GOAL →
Pictures do not belong in the copy; transcribe everything else in the records exactly.
----------
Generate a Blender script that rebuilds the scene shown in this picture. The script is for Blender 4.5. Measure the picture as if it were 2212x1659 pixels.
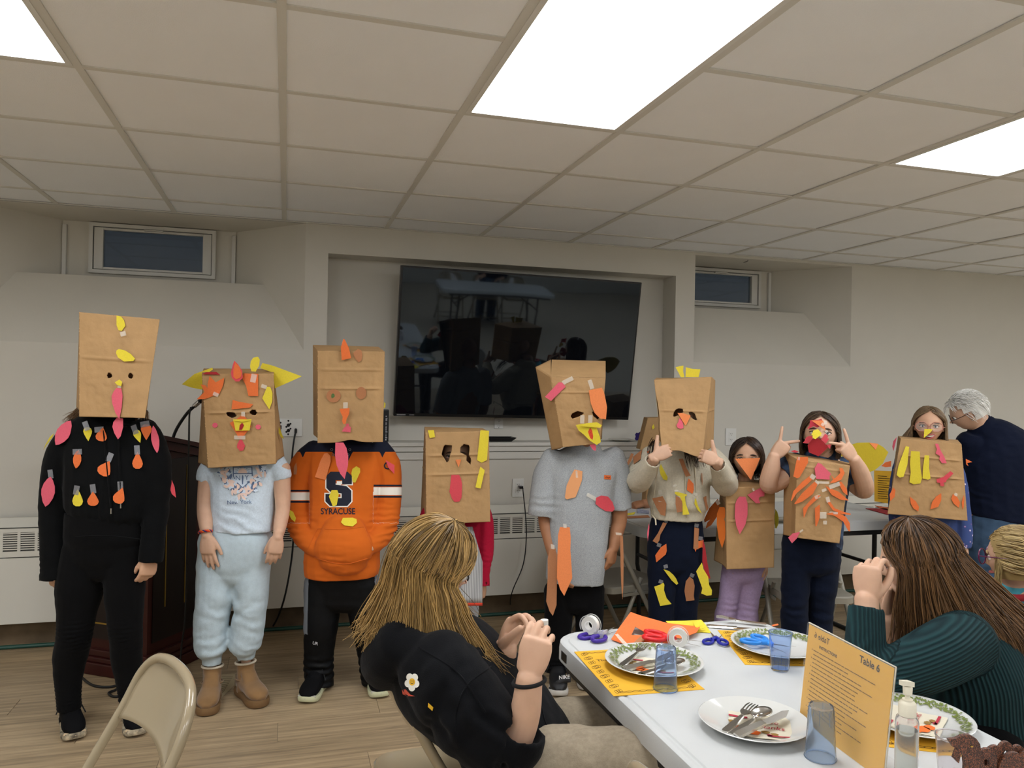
import bpy,bmesh,math,random
import numpy as np
from mathutils import Vector,Matrix
from mathutils.bvhtree import BVHTree
from mathutils.geometry import tessellate_polygon
random.seed(7)
rng = np.random.default_rng(7)
for _o in list(bpy.data.objects):
 bpy.data.objects.remove(_o)
SC = bpy.context.scene
COL = SC.collection
# ------ camera, world, exposure
CAM_H = 1.47
FPX = 1665.0
_yaw,_pitch,_roll = math.radians(16.33),math.radians(0.17),math.radians(1.1)
_R0 = np.array([math.cos(_yaw),-math.sin(_yaw),0.0])
_F0 = np.array([math.sin(_yaw),math.cos(_yaw),0.0])
_U0 = np.array([0.0,0.0,1.0])
_F1 = _F0*math.cos(_pitch)+_U0*math.sin(_pitch)
_U1 = -_F0*math.sin(_pitch)+_U0*math.cos(_pitch)
CR = _R0*math.cos(_roll)+_U1*math.sin(_roll)
CU = -_R0*math.sin(_roll)+_U1*math.cos(_roll)
CF = _F1
CP = np.array([0.0,0.0,CAM_H])
_cd = bpy.data.cameras.new('camera')
_cam = bpy.data.objects.new('camera',_cd)
COL.objects.link(_cam)
_cd.sensor_width = 36.0
_cd.lens = FPX/2212.0*36.0
_cd.clip_start = 0.02
_m = Matrix.Identity(4)
for _i in range(3):
 _m[_i][0],_m[_i][1],_m[_i][2],_m[_i][3] = CR[_i],CU[_i],-CF[_i],CP[_i]
_cam.matrix_world = _m
SC.camera = _cam
SC.view_settings.view_transform = 'Standard'
SC.view_settings.look = 'None'
SC.view_settings.gamma = 1.0
SC.view_settings.use_curve_mapping = False
SC.view_settings.exposure = 0.0
LIGHT = 13.0
WD = bpy.data.worlds.new('world')
SC.world = WD
WD.use_nodes = True
_bg = WD.node_tree.nodes['Background']
_bg.inputs[0].default_value =(0.022,0.031,0.04,1)
_bg.inputs[1].default_value = 1.0
def W(u,v,d):
 """world point seen at photograph pixel (u, v), d metres along the view axis"""
 return CP+d*(CF+(u-1106.0)/FPX*CR-(v-829.5)/FPX*CU)
def WY(u,v,y):
 r = CF+(u-1106.0)/FPX*CR-(v-829.5)/FPX*CU
 return CP+r*(y/r[1])
def WZ(u,v,z):
 r = CF+(u-1106.0)/FPX*CR-(v-829.5)/FPX*CU
 return CP+r*((z-CAM_H)/r[2])
# ------ helpers
def lin(c):
 if isinstance(c,str):
  c = c.lstrip('#')
  c =[int(c[i:i+2],16)for i in(0,2,4)]
 o =[]
 for x in c[:3]:
  x = x/255.0
  o.append(x/12.92 if x<=0.04045 else((x+0.055)/1.055)**2.4)
 return(o[0],o[1],o[2],1.0)
MATS ={}
def mat(name,color,rough=0.6,noise=0.0,nscale=20.0,bump=0.0,bscale=60.0,metal=0.0,spec=0.5,trans=0.0,alpha=1.0,ior=1.45,coat=0.0,sheen=0.0,stretch=None,sss=0.0,color2=None):
 """principled material with optional noise in the colour and in a bump"""
 if name in MATS:
  return MATS[name]
 m = bpy.data.materials.new(name)
 MATS[name] = m
 m.use_nodes = True
 nt = m.node_tree
 b = nt.nodes['Principled BSDF']
 c = lin(color)
 b.inputs['Base Color'].default_value = c
 b.inputs['Roughness'].default_value = rough
 b.inputs['Metallic'].default_value = metal
 b.inputs['Specular IOR Level'].default_value = spec
 b.inputs['IOR'].default_value = ior
 b.inputs['Transmission Weight'].default_value = trans
 b.inputs['Alpha'].default_value = alpha
 b.inputs['Coat Weight'].default_value = coat
 b.inputs['Sheen Weight'].default_value = sheen
 if sss:
  b.inputs['Subsurface Weight'].default_value = sss
  b.inputs['Subsurface Radius'].default_value =(0.01,0.004,0.002)
  b.inputs['Subsurface Scale'].default_value = 1.0
 if noise or bump or color2:
  tc = nt.nodes.new('ShaderNodeTexCoord')
  mp = nt.nodes.new('ShaderNodeMapping')
  if stretch:
   mp.inputs['Scale'].default_value = stretch
  nt.links.new(tc.outputs['Object'],mp.inputs['Vector'])
  if noise or color2:
   n = nt.nodes.new('ShaderNodeTexNoise')
   n.inputs['Scale'].default_value = nscale
   n.inputs['Detail'].default_value = 5
   nt.links.new(mp.outputs[0],n.inputs['Vector'])
   r = nt.nodes.new('ShaderNodeValToRGB')
   lo =[max(0.0,x*(1-noise))for x in c[:3]]+[1]
   hi =[min(1.0,x*(1+noise))for x in c[:3]]+[1]
   if color2:
    lo,hi = c,lin(color2)
   r.color_ramp.elements[0].position = 0.3
   r.color_ramp.elements[1].position = 0.7
   r.color_ramp.elements[0].color = lo
   r.color_ramp.elements[1].color = hi
   nt.links.new(n.outputs[0],r.inputs[0])
   nt.links.new(r.outputs[0],b.inputs['Base Color'])
  if bump:
   n2 = nt.nodes.new('ShaderNodeTexNoise')
   n2.inputs['Scale'].default_value = bscale
   n2.inputs['Detail'].default_value = 4
   nt.links.new(mp.outputs[0],n2.inputs['Vector'])
   bp = nt.nodes.new('ShaderNodeBump')
   bp.inputs['Strength'].default_value = bump
   bp.inputs['Distance'].default_value = 0.004
   nt.links.new(n2.outputs[0],bp.inputs['Height'])
   nt.links.new(bp.outputs[0],b.inputs['Normal'])
 return m
def node_mat(name):
 m = bpy.data.materials.new(name)
 MATS[name] = m
 m.use_nodes = True
 return m,m.node_tree,m.node_tree.nodes['Principled BSDF']
def emit_mat(name,color,strength):
 m,nt,b = node_mat(name)
 b.inputs['Base Color'].default_value =(0.8,0.8,0.8,1)
 b.inputs['Emission Color'].default_value = lin(color)
 b.inputs['Emission Strength'].default_value = strength
 return m
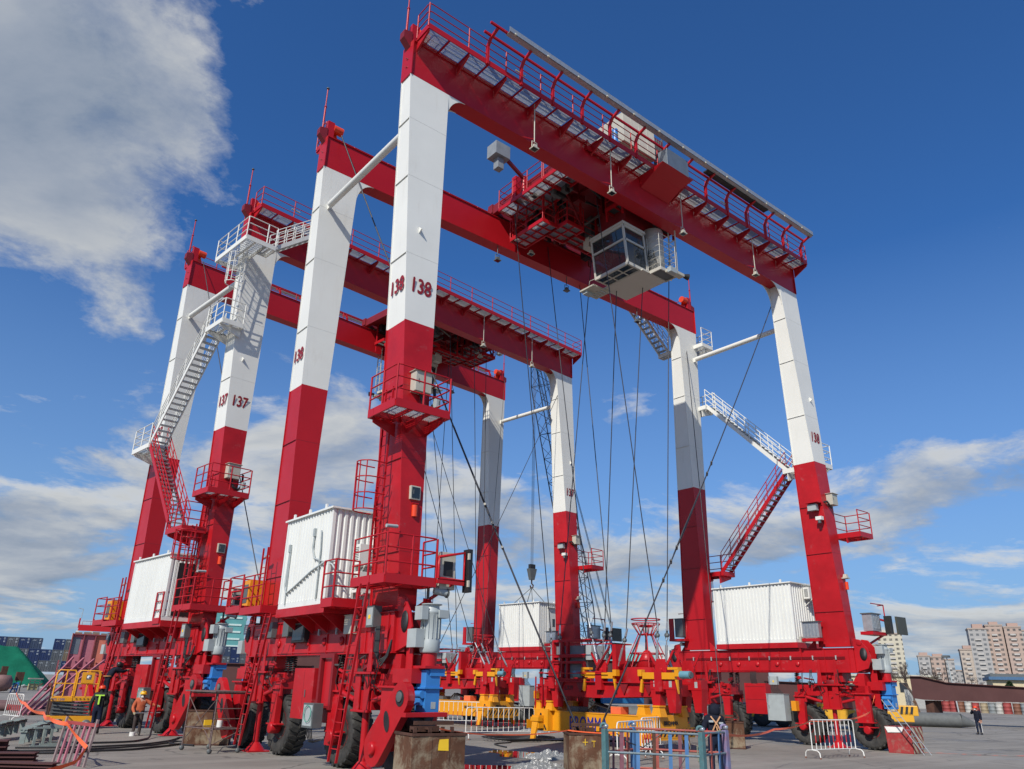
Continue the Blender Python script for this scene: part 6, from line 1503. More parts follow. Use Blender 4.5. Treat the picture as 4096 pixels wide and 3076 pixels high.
----------
RESULT FOR THIS TASK →
Generate a Blender script that rebuilds the scene shown in this picture. The script is for Blender 4.5. Measure the picture as if it were 2212x1659 pixels.
import bpy,bmesh,math,random
import numpy as np
from mathutils import Vector,Matrix
from mathutils.bvhtree import BVHTree
from mathutils.geometry import tessellate_polygon
random.seed(7)
rng = np.random.default_rng(7)
for _o in list(bpy.data.objects):
 bpy.data.objects.remove(_o)
SC = bpy.context.scene
COL = SC.collection
# ------ camera, world, exposure
CAM_H = 1.47
FPX = 1665.0
_yaw,_pitch,_roll = math.radians(16.33),math.radians(0.17),math.radians(1.1)
_R0 = np.array([math.cos(_yaw),-math.sin(_yaw),0.0])
_F0 = np.array([math.sin(_yaw),math.cos(_yaw),0.0])
_U0 = np.array([0.0,0.0,1.0])
_F1 = _F0*math.cos(_pitch)+_U0*math.sin(_pitch)
_U1 = -_F0*math.sin(_pitch)+_U0*math.cos(_pitch)
CR = _R0*math.cos(_roll)+_U1*math.sin(_roll)
CU = -_R0*math.sin(_roll)+_U1*math.cos(_roll)
CF = _F1
CP = np.array([0.0,0.0,CAM_H])
_cd = bpy.data.cameras.new('camera')
_cam = bpy.data.objects.new('camera',_cd)
COL.objects.link(_cam)
_cd.sensor_width = 36.0
_cd.lens = FPX/2212.0*36.0
_cd.clip_start = 0.02
_m = Matrix.Identity(4)
for _i in range(3):
 _m[_i][0],_m[_i][1],_m[_i][2],_m[_i][3] = CR[_i],CU[_i],-CF[_i],CP[_i]
_cam.matrix_world = _m
SC.camera = _cam
SC.view_settings.view_transform = 'Standard'
SC.view_settings.look = 'None'
SC.view_settings.gamma = 1.0
SC.view_settings.use_curve_mapping = False
SC.view_settings.exposure = 0.0
LIGHT = 13.0
WD = bpy.data.worlds.new('world')
SC.world = WD
WD.use_nodes = True
_bg = WD.node_tree.nodes['Background']
_bg.inputs[0].default_value =(0.022,0.031,0.04,1)
_bg.inputs[1].default_value = 1.0
def W(u,v,d):
 """world point seen at photograph pixel (u, v), d metres along the view axis"""
 return CP+d*(CF+(u-1106.0)/FPX*CR-(v-829.5)/FPX*CU)
def WY(u,v,y):
 r = CF+(u-1106.0)/FPX*CR-(v-829.5)/FPX*CU
 return CP+r*(y/r[1])
def WZ(u,v,z):
 r = CF+(u-1106.0)/FPX*CR-(v-829.5)/FPX*CU
 return CP+r*((z-CAM_H)/r[2])
# ------ helpers
def lin(c):
 if isinstance(c,str):
  c = c.lstrip('#')
  c =[int(c[i:i+2],16)for i in(0,2,4)]
 o =[]
 for x in c[:3]:
  x = x/255.0
  o.append(x/12.92 if x<=0.04045 else((x+0.055)/1.055)**2.4)
 return(o[0],o[1],o[2],1.0)
MATS ={}
def mat(name,color,rough=0.6,noise=0.0,nscale=20.0,bump=0.0,bscale=60.0,metal=0.0,spec=0.5,trans=0.0,alpha=1.0,ior=1.45,coat=0.0,sheen=0.0,stretch=None,sss=0.0,color2=None):
 """principled material with optional noise in the colour and in a bump"""
 if name in MATS:
  return MATS[name]
 m = bpy.data.materials.new(name)
 MATS[name] = m
 m.use_nodes = True
 nt = m.node_tree
 b = nt.nodes['Principled BSDF']
 c = lin(color)
 b.inputs['Base Color'].default_value = c
 b.inputs['Roughness'].default_value = rough
 b.inputs['Metallic'].default_value = metal
 b.inputs['Specular IOR Level'].default_value = spec
 b.inputs['IOR'].default_value = ior
 b.inputs['Transmission Weight'].default_value = trans
 b.inputs['Alpha'].default_value = alpha
 b.inputs['Coat Weight'].default_value = coat
 b.inputs['Sheen Weight'].default_value = sheen
 if sss:
  b.inputs['Subsurface Weight'].default_value = sss
  b.inputs['Subsurface Radius'].default_value =(0.01,0.004,0.002)
  b.inputs['Subsurface Scale'].default_value = 1.0
 if noise or bump or color2:
  tc = nt.nodes.new('ShaderNodeTexCoord')
  mp = nt.nodes.new('ShaderNodeMapping')
  if stretch:
   mp.inputs['Scale'].default_value = stretch
  nt.links.new(tc.outputs['Object'],mp.inputs['Vector'])
  if noise or color2:
   n = nt.nodes.new('ShaderNodeTexNoise')
   n.inputs['Scale'].default_value = nscale
   n.inputs['Detail'].default_value = 5
   nt.links.new(mp.outputs[0],n.inputs['Vector'])
   r = nt.nodes.new('ShaderNodeValToRGB')
   lo =[max(0.0,x*(1-noise))for x in c[:3]]+[1]
   hi =[min(1.0,x*(1+noise))for x in c[:3]]+[1]
   if color2:
    lo,hi = c,lin(color2)
   r.color_ramp.elements[0].position = 0.3
   r.color_ramp.elements[1].position = 0.7
   r.color_ramp.elements[0].color = lo
   r.color_ramp.elements[1].color = hi
   nt.links.new(n.outputs[0],r.inputs[0])
   nt.links.new(r.outputs[0],b.inputs['Base Color'])
  if bump:
   n2 = nt.nodes.new('ShaderNodeTexNoise')
   n2.inputs['Scale'].default_value = bscale
   n2.inputs['Detail'].default_value = 4
   nt.links.new(mp.outputs[0],n2.inputs['Vector'])
   bp = nt.nodes.new('ShaderNodeBump')
   bp.inputs['Strength'].default_value = bump
   bp.inputs['Distance'].default_value = 0.004
   nt.links.new(n2.outputs[0],bp.inputs['Height'])
   nt.links.new(bp.outputs[0],b.inputs['Normal'])
 return m
def node_mat(name):
 m = bpy.data.materials.new(name)
 MATS[name] = m
 m.use_nodes = True
 return m,m.node_tree,m.node_tree.nodes['Principled BSDF']
def emit_mat(name,color,strength):
 m,nt,b = node_mat(name)
 b.inputs['Base Color'].default_value =(0.8,0.8,0.8,1)
 b.inputs['Emission Color'].default_value = lin(color)
 b.inputs['Emission Strength'].default_value = strength
 return m
Continue the Blender Python script for this scene: part 6, from line 1503. More parts follow. Use Blender 4.5. Treat the picture as 4096 pixels wide and 3076 pixels high.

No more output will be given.